Since June 14th is Flag Day, it reminded me of an obnoxious display of the American flag I regularly saw when I was a teenager in the 1970s. There was one boy at my high school who had a Stars and Stripes sewn into the seat of his jeans.

This was toward the end of the Vietnam War. Although I don't know for sure, it seems likely that this young man was influenced by the seeming futility of that conflict. It is also possible that other problems in the United States, such as poverty and racism, led him to think ill of his country and make his infantile gesture at demeaning it.

Adolescence can be a time of moral extremes.
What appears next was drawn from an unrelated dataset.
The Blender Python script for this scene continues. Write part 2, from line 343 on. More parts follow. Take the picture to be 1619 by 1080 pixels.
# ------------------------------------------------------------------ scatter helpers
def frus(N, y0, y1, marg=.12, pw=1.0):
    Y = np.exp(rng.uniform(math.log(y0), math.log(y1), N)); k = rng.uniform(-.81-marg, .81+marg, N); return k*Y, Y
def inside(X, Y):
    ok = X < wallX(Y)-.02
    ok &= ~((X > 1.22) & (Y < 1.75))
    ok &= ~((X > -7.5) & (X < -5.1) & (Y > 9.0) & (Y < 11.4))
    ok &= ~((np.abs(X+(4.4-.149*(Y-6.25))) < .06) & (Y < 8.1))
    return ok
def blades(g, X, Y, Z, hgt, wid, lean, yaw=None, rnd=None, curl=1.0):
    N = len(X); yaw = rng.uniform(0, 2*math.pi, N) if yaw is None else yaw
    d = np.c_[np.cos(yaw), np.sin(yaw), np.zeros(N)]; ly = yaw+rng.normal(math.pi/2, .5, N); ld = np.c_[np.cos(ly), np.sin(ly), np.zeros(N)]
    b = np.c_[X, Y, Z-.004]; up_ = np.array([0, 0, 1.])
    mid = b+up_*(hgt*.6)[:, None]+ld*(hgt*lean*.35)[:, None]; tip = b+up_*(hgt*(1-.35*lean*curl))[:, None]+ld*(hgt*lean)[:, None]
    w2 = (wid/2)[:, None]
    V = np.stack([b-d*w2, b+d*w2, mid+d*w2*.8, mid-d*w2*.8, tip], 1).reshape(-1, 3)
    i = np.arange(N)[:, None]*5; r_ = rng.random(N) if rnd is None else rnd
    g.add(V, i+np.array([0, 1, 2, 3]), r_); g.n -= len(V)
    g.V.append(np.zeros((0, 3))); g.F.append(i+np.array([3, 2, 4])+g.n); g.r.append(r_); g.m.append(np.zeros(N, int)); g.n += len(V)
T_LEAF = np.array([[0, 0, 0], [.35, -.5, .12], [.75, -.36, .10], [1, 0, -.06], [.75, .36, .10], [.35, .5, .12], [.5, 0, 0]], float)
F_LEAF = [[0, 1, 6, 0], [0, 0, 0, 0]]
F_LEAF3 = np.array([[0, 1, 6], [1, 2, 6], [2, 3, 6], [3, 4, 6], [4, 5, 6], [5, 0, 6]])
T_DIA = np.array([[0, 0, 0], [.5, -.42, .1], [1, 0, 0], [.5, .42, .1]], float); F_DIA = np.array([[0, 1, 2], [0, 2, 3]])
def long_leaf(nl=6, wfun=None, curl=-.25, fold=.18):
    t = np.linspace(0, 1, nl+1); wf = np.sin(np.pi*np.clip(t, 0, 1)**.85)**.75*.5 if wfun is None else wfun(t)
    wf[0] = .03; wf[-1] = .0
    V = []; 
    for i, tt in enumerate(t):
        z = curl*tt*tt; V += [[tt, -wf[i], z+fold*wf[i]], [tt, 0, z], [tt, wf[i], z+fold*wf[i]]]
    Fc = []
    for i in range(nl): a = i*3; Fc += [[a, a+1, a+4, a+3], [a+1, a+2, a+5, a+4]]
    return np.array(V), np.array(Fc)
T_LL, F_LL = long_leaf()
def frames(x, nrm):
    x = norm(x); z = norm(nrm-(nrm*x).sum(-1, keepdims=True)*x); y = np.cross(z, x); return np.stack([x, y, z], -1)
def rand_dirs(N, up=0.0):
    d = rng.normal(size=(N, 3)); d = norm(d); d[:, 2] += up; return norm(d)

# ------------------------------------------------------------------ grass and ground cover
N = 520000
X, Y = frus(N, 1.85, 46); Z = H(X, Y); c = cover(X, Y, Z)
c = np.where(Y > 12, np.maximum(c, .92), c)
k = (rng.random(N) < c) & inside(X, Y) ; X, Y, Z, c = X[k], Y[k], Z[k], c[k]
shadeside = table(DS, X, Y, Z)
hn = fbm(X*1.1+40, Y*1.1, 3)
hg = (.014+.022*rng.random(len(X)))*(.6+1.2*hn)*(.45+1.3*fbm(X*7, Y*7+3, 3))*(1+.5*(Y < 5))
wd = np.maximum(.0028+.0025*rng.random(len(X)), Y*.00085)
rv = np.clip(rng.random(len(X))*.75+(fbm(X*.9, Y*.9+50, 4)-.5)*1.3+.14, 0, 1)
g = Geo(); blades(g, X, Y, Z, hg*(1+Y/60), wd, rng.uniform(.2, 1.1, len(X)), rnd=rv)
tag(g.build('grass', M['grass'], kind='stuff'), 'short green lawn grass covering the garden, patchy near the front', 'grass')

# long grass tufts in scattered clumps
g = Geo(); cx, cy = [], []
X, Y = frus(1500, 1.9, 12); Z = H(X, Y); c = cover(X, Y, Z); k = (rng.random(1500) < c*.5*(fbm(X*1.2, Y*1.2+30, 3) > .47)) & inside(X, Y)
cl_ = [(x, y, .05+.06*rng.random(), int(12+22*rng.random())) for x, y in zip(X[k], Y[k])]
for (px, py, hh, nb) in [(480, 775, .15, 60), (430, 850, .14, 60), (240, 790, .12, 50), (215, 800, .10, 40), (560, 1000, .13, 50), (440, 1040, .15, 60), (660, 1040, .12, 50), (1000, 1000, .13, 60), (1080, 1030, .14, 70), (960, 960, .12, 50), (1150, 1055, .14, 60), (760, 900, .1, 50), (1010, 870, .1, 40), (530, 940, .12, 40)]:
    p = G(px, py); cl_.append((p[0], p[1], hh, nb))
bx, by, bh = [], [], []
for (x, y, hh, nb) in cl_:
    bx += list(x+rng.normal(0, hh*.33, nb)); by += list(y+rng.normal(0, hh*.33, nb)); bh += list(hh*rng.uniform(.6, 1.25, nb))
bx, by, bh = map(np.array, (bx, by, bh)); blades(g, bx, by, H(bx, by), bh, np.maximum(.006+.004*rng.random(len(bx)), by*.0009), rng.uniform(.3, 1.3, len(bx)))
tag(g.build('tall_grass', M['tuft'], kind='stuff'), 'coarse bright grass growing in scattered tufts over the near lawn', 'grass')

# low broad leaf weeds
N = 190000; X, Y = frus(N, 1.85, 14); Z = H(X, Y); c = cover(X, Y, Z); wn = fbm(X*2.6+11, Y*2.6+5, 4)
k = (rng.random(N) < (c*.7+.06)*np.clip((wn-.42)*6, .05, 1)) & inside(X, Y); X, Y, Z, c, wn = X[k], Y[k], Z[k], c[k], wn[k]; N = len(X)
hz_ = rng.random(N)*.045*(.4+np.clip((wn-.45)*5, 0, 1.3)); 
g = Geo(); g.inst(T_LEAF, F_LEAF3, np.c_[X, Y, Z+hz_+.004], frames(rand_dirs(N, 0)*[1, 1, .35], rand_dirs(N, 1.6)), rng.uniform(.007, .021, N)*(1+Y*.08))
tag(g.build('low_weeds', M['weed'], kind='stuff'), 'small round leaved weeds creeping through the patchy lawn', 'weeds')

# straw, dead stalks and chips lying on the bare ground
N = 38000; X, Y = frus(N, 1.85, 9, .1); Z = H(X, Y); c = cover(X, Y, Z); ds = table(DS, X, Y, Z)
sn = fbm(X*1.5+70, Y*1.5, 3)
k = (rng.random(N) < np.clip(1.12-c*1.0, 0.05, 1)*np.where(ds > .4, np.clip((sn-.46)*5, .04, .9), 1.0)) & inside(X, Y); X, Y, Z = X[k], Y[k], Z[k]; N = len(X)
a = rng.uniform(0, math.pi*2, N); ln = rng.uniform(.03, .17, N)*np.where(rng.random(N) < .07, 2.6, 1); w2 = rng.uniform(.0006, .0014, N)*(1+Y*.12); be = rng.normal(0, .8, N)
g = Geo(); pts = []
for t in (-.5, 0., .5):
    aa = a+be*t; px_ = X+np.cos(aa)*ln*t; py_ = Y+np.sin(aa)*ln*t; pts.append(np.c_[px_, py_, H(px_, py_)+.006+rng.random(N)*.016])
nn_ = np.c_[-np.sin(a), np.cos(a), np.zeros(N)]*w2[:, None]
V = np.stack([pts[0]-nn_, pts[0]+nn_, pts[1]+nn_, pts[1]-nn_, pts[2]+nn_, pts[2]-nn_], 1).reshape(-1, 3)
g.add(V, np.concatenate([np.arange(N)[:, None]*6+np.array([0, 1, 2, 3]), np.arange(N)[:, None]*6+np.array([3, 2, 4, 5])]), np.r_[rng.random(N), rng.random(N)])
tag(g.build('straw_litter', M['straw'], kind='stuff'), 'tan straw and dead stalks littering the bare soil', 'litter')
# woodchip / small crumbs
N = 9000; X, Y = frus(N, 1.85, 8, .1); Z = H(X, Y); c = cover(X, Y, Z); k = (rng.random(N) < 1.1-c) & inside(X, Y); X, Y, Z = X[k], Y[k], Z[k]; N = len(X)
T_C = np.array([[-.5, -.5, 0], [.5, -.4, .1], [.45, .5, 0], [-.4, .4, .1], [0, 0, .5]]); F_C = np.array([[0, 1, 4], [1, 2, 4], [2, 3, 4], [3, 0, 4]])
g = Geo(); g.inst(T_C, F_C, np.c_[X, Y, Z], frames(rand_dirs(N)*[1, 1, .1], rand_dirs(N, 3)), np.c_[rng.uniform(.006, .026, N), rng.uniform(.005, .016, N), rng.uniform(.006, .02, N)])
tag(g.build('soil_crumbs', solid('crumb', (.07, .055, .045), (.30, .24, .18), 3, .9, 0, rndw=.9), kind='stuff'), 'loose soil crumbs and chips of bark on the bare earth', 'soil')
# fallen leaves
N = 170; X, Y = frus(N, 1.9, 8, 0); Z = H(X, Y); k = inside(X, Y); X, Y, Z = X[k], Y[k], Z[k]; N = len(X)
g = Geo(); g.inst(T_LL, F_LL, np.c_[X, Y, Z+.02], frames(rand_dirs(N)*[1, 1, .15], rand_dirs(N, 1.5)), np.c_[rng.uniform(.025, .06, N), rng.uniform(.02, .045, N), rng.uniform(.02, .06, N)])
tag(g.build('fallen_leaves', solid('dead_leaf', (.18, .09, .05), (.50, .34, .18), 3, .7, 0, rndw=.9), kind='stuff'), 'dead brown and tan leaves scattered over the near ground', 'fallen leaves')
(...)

The flaws in the adult world and in one's society can lead to an extraordinary sense of betrayal and subsequent outrage. It is also true that the process of establishing a separate and distinct identity can lead to rebellions both attractive and ugly.

I never even knew that boy's name. However, I hope he outgrew the sort of simplistic umbrage or rebelliousness that led him to put an American flag on his rear end. I would like to think that he was eventually embarrassed by this nasty gesture.

Even more, I hope that he came to love his country and its flag. I'd like to think that after the attack on the United States of 9/11, the man who had once so desecrated his flag may have joined so many of his fellow Americans in donning it as a lapel or flying it proudly outside his residence.